The Trump Administration's Adjustments
On Inauguration Day 2017, President Donald Trump's chief of staff issued a directive freezing pending regulations across the federal government. This delayed implementation of various Every Student Succeeds Act provisions still in the pipeline.
Education Secretary Betsy DeVos encouraged states to continue developing their accountability plans while signaling that the administration would take a hands-off approach. In March 2017, Republican lawmakers used a procedural tool called the Congressional Review Act to eliminate accountability regulations that the Obama administration had issued in its final months.
The most symbolically significant action came in January 2019, when Florida's governor signed an executive order "eliminating Common Core and the vestiges of Common Core" from the state's public schools. This was possible precisely because the Every Student Succeeds Act had stripped federal authority to require any particular set of academic standards.
The Unfinished Experiment
The Every Student Succeeds Act represents an attempt to find middle ground on one of American education's oldest debates. Should Washington set standards and enforce them, ensuring that all children—regardless of where they live—receive a quality education? Or should states and communities control their own schools, tailored to local values and needs?

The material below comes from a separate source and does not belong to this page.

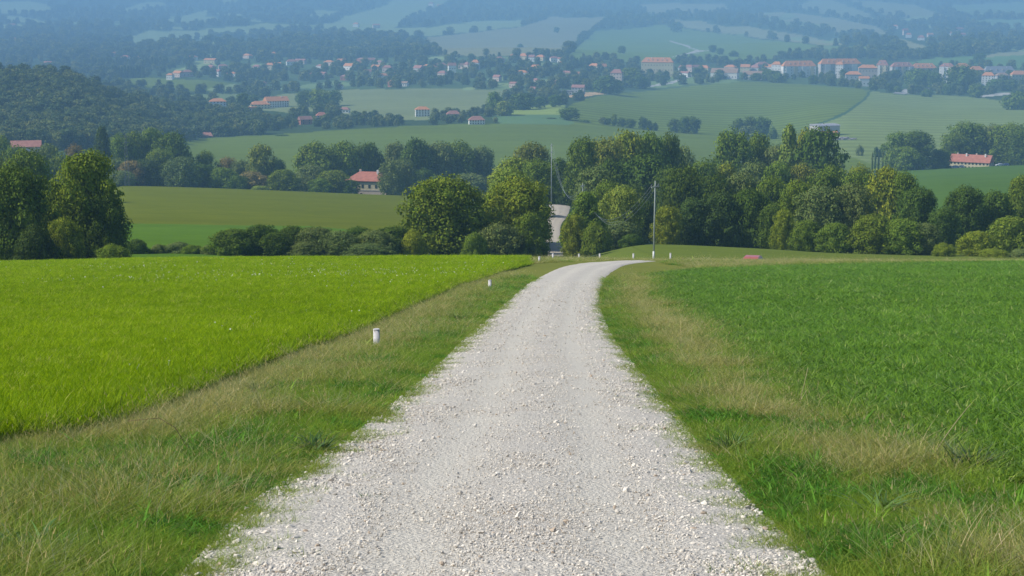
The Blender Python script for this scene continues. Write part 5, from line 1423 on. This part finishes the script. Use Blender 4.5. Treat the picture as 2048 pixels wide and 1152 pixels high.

The law's answer is: mostly the latter, with federal transparency requirements to keep states honest. Annual testing remains to expose gaps. But what states do about those gaps is their own business.
Whether this approach works depends on whom you ask and where you look. Some states have used their flexibility to innovate, developing creative accountability systems that measure what matters beyond test scores. Others have arguably retreated from aggressive improvement efforts, lowering expectations and reducing pressure on struggling schools.
The law's designers would likely argue that this variability is the point. Fifty states running fifty experiments means we learn what works faster than one federal mandate applied everywhere. Critics would counter that children stuck in states that make poor choices pay the price for that experimentation.
What's clear is that the Every Student Succeeds Act settled the question of federal versus state control—at least for now—decisively in favor of the states. Whether the next reauthorization swings the pendulum back, or pushes it further toward local control, remains to be seen. In American education, the only constant is the argument itself.